In mid-May, a 2,000-ton shipment of Czech arms reached the country. Within a week, a U.S. Navy quarantine was in place. CIAs Operation Success, led on the ground by paramilitary team leader William "Rip" Robertson, orchestrated the government's overthrow by exiles in June. Stationed off Guatemala for good measure was the USS Mellete with the 2nd Battalion, 8th Marines, aboard. Next month, the 2nd Marine Aircraft Wing was ordered to stand off Central America. But the crisis soon passed.


Trouble in the nation's backyard "pond"-the Caribbean-prompted the next major military action.

In early January 1961, U.S. Navy vessels began taking up station off Cuba. By April 19, the invasion to overthrow Fidel Castro was under way at the Bahia del Cochinas (Bay of Pigs) on the island's southern coast: Cuban exile Brigade 2506 (some 1,300 men) had landed.

On scene for the operation was the carrier Essex escorted by the destroyers Conway, Cony, Eaton, Murray and Wailer, which were designated Task Force Alpha.

The diesel-powered sub USS Cobbler (SS-344), along with another sub of the Atlantic Fleet's Antisubmarine Development Force, were part of Task Force Alpha. So were the destroyer escorts Bache and Beale, according to veterans.

Aboard the Essex was VA-34, a jet fighter squadron called the "Blue Blasters" and 1,200 Marines. All told, some 6,000 U.S. servicemen covered the invasion, but were prohibited from intervening.

In addition, the CIA had recruited U.S. civilian aviators as pilots, navigators, radio operators and flight engineers to train Cuban exiles at Puerto Cabezas, Nicaragua. They came from the Alabama and Arkansas Air National Guard.

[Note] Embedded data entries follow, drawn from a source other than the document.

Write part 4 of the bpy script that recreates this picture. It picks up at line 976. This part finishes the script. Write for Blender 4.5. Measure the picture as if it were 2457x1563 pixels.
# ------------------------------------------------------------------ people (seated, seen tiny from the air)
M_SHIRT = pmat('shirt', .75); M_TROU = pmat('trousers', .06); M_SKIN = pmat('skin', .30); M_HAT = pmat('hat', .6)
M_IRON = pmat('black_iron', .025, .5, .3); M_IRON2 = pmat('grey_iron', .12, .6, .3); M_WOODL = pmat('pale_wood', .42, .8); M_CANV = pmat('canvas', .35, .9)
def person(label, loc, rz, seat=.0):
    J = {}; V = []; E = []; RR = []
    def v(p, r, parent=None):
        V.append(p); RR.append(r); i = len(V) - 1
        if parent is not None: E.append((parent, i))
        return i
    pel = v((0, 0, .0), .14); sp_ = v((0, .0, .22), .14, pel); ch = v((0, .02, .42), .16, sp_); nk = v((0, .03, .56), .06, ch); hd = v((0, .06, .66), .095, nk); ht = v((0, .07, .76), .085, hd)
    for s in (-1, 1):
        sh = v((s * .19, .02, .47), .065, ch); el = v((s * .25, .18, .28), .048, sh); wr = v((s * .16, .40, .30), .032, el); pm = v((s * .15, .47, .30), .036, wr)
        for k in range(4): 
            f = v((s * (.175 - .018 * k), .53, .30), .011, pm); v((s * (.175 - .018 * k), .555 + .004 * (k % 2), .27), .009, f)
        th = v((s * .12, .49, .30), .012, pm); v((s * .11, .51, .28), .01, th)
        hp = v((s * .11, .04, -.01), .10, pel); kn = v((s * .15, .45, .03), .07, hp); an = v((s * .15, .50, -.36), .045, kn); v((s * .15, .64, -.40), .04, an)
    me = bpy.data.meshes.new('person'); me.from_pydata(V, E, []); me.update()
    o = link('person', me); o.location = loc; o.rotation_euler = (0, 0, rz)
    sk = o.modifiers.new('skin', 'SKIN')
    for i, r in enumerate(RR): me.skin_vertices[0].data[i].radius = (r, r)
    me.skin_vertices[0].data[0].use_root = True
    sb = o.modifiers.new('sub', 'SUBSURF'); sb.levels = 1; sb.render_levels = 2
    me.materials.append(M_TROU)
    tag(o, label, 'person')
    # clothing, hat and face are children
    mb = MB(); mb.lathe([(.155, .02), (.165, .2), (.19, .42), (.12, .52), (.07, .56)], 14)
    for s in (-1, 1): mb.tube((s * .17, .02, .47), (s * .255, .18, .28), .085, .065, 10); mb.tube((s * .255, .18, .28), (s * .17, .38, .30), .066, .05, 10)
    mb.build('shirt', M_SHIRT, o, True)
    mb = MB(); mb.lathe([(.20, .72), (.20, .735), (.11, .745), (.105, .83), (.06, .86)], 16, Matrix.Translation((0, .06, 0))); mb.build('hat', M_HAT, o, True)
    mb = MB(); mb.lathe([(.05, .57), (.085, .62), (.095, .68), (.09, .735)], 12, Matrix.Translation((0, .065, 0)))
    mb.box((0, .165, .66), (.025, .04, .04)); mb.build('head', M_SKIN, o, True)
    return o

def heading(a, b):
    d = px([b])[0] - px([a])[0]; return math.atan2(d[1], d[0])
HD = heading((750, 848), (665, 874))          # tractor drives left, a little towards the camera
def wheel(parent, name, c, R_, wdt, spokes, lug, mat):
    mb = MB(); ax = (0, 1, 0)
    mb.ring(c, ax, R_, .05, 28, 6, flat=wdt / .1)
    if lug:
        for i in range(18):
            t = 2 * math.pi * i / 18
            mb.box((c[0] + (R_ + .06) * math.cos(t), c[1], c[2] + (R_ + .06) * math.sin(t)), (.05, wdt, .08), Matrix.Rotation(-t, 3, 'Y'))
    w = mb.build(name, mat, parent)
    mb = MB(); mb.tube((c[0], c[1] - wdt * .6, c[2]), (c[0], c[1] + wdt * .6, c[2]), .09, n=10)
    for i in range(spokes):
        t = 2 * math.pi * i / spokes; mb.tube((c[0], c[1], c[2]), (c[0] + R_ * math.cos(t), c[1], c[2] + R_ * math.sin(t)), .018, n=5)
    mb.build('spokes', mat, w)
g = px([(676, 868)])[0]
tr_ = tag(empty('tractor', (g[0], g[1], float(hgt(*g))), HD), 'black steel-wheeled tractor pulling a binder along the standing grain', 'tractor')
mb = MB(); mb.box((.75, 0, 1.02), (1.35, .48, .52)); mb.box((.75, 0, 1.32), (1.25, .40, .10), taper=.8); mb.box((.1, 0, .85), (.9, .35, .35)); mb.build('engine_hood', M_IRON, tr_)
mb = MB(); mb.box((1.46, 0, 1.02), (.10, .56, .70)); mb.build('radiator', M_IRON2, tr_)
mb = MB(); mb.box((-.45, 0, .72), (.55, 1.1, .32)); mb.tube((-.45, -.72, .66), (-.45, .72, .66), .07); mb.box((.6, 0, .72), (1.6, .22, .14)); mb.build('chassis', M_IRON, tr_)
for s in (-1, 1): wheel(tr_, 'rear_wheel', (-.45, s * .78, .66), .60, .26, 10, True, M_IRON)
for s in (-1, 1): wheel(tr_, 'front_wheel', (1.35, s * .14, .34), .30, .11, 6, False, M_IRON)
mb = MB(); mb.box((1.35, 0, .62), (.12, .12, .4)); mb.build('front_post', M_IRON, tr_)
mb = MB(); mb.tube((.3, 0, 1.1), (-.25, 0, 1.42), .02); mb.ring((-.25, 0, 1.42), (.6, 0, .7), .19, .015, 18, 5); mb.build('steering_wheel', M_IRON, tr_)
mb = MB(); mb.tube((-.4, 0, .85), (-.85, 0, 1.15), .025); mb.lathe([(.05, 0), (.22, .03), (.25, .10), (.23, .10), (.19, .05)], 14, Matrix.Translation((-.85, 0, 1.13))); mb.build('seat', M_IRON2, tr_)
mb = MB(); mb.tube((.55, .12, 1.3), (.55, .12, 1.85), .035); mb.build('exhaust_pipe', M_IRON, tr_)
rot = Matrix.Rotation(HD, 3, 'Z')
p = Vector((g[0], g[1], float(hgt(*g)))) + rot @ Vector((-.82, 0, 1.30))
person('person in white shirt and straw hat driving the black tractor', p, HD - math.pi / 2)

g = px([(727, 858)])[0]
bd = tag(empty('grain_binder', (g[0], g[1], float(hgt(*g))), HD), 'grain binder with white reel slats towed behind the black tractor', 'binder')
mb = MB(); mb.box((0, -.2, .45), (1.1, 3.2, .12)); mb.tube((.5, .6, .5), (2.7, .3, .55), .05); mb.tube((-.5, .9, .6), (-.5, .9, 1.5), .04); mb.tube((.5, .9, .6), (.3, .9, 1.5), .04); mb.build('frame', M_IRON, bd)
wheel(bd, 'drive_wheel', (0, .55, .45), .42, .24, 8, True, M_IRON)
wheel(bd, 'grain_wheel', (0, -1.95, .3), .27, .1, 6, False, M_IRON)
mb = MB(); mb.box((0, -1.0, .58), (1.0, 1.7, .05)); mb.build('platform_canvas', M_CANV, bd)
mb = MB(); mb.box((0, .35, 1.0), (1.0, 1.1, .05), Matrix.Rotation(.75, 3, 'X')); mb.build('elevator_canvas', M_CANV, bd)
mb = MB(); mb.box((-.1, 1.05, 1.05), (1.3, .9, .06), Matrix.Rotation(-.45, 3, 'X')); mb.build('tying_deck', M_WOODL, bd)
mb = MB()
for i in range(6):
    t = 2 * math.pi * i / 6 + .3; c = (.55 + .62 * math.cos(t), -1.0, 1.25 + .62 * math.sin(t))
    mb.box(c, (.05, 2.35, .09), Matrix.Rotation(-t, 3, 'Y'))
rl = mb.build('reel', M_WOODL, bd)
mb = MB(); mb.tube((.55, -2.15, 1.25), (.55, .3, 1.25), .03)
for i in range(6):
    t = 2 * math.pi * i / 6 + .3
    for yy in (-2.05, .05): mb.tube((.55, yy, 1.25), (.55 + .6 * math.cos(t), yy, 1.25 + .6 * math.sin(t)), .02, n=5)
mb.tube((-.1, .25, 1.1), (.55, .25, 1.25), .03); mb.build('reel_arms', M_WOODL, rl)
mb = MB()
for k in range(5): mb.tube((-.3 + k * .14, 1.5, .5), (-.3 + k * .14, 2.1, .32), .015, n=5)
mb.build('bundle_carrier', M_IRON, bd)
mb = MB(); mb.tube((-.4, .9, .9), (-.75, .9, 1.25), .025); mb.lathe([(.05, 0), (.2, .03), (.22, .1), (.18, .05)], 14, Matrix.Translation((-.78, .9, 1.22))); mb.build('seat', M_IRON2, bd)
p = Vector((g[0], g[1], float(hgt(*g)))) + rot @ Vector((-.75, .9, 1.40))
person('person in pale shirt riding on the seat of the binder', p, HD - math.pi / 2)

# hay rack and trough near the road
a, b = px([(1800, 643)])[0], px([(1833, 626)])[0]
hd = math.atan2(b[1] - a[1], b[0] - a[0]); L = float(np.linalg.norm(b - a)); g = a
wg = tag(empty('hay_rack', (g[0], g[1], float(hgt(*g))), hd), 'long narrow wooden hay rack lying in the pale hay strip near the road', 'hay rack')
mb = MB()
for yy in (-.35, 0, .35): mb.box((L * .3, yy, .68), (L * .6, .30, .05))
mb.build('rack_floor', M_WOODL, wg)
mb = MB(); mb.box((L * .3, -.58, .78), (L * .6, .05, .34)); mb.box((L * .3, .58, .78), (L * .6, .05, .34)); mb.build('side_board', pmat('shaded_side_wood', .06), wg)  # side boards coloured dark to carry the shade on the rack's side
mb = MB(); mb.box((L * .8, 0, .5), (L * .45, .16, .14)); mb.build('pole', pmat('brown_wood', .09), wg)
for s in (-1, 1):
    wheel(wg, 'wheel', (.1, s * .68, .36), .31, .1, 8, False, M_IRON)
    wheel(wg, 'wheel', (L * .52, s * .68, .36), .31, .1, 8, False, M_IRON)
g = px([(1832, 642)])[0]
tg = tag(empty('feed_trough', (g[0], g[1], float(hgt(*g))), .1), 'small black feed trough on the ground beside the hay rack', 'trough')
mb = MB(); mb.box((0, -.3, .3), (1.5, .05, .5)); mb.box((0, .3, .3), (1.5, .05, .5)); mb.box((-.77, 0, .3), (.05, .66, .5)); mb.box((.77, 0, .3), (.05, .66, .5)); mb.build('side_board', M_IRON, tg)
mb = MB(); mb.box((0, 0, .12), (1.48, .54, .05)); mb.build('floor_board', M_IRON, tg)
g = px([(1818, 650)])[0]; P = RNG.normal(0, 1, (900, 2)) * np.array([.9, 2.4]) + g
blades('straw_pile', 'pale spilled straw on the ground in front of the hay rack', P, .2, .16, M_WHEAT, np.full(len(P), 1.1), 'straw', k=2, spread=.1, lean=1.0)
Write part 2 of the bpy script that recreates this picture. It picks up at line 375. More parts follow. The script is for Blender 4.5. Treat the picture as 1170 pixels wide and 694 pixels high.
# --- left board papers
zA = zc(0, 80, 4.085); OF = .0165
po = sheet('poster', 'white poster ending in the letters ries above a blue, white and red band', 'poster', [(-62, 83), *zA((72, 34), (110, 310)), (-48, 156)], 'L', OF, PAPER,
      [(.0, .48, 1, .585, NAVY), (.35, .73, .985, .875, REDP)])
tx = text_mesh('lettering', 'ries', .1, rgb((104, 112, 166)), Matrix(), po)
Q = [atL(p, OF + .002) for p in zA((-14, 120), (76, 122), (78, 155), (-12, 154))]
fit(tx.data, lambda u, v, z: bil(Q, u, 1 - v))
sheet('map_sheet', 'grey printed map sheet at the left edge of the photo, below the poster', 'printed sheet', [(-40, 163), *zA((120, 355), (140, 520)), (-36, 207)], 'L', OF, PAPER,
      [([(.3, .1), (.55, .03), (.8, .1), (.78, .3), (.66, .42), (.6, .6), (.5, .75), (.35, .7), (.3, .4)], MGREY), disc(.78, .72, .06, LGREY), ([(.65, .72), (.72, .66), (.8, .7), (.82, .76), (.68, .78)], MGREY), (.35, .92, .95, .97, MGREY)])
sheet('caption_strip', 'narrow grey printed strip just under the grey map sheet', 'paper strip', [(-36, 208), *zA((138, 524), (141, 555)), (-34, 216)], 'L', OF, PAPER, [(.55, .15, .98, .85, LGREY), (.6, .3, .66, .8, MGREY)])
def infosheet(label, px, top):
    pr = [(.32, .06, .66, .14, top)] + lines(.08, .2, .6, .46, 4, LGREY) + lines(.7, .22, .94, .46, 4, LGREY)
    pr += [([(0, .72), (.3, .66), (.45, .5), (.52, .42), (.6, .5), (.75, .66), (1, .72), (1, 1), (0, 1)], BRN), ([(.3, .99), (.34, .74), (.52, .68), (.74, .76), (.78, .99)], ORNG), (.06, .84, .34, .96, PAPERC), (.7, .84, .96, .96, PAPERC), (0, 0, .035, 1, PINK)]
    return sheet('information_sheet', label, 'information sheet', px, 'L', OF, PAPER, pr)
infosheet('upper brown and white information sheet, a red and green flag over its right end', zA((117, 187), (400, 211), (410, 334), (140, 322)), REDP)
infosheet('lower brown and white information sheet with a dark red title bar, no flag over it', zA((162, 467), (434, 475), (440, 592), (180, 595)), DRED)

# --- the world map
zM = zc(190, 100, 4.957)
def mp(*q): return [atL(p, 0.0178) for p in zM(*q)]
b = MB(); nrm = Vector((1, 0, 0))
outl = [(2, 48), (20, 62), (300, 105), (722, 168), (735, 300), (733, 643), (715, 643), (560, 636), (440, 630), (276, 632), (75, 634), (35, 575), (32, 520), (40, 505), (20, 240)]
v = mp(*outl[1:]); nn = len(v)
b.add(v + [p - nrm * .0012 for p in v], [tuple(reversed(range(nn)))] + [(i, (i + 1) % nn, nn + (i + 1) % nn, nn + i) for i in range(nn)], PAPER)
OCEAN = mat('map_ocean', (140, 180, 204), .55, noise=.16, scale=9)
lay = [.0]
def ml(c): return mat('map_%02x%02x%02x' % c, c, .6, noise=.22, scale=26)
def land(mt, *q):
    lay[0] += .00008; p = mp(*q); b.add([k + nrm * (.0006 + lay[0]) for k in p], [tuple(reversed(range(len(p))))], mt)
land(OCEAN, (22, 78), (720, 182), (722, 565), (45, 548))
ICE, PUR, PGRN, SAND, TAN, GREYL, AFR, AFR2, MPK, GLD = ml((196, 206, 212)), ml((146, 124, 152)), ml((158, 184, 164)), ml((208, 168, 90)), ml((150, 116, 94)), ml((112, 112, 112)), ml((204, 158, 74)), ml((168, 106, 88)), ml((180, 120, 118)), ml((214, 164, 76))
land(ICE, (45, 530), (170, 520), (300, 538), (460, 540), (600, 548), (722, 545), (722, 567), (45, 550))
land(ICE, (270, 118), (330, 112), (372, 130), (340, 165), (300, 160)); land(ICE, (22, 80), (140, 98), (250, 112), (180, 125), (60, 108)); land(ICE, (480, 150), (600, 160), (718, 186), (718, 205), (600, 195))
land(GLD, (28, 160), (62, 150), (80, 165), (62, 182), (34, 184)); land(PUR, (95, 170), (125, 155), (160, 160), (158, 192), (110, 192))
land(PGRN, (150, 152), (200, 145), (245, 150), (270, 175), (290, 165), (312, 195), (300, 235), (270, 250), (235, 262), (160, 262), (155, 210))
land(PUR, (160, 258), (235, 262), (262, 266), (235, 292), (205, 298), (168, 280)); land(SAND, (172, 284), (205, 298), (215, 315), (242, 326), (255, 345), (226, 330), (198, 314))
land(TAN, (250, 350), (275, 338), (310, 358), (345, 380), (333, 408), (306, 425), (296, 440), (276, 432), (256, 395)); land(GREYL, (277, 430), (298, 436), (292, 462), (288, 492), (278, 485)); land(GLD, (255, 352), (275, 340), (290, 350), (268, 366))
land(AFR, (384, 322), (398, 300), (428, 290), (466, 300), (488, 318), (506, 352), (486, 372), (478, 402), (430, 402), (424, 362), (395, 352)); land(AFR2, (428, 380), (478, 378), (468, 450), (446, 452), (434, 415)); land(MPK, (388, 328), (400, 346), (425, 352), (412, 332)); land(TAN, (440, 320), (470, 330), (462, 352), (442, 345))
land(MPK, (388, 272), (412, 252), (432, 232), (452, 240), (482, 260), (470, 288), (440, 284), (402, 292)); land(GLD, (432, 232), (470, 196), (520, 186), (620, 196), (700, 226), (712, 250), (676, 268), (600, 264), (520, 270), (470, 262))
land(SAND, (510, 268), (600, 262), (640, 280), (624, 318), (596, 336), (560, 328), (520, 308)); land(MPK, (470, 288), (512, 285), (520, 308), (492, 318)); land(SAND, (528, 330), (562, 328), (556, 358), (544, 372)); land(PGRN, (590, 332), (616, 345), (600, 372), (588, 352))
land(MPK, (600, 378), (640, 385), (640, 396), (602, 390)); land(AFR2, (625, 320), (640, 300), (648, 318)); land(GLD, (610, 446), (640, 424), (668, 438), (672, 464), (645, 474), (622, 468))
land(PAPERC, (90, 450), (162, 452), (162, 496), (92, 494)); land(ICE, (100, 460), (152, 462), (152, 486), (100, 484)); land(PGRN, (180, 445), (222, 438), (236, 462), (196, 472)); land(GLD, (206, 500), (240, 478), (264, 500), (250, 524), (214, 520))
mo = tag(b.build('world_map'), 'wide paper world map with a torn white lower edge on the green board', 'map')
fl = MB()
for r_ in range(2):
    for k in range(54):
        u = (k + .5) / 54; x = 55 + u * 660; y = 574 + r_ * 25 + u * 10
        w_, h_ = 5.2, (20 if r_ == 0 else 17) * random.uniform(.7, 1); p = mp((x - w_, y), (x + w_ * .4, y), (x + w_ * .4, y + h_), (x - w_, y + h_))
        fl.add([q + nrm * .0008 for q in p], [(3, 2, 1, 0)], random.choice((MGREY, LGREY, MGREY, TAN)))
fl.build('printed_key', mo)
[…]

Directly involved was the landing ship dock San Marcos (LSD-25) with a complement of 326 men. "Under the cover of darkness, we picked up a contingent of Cuban freedom fighters and transported them to the Bay of Pigs," recalled David M. Scott, a machinist's mate aboard the San Marcos. "One of the non-U.S. ships was sunk, but our vessel was not hit."

Yet U.S. ships came close to being hit. The Eaton led the invasion flotilla into the Bay of Pigs. It received fire from the beach, and was bracketed by two stray shells from Cuban tanks along the bay.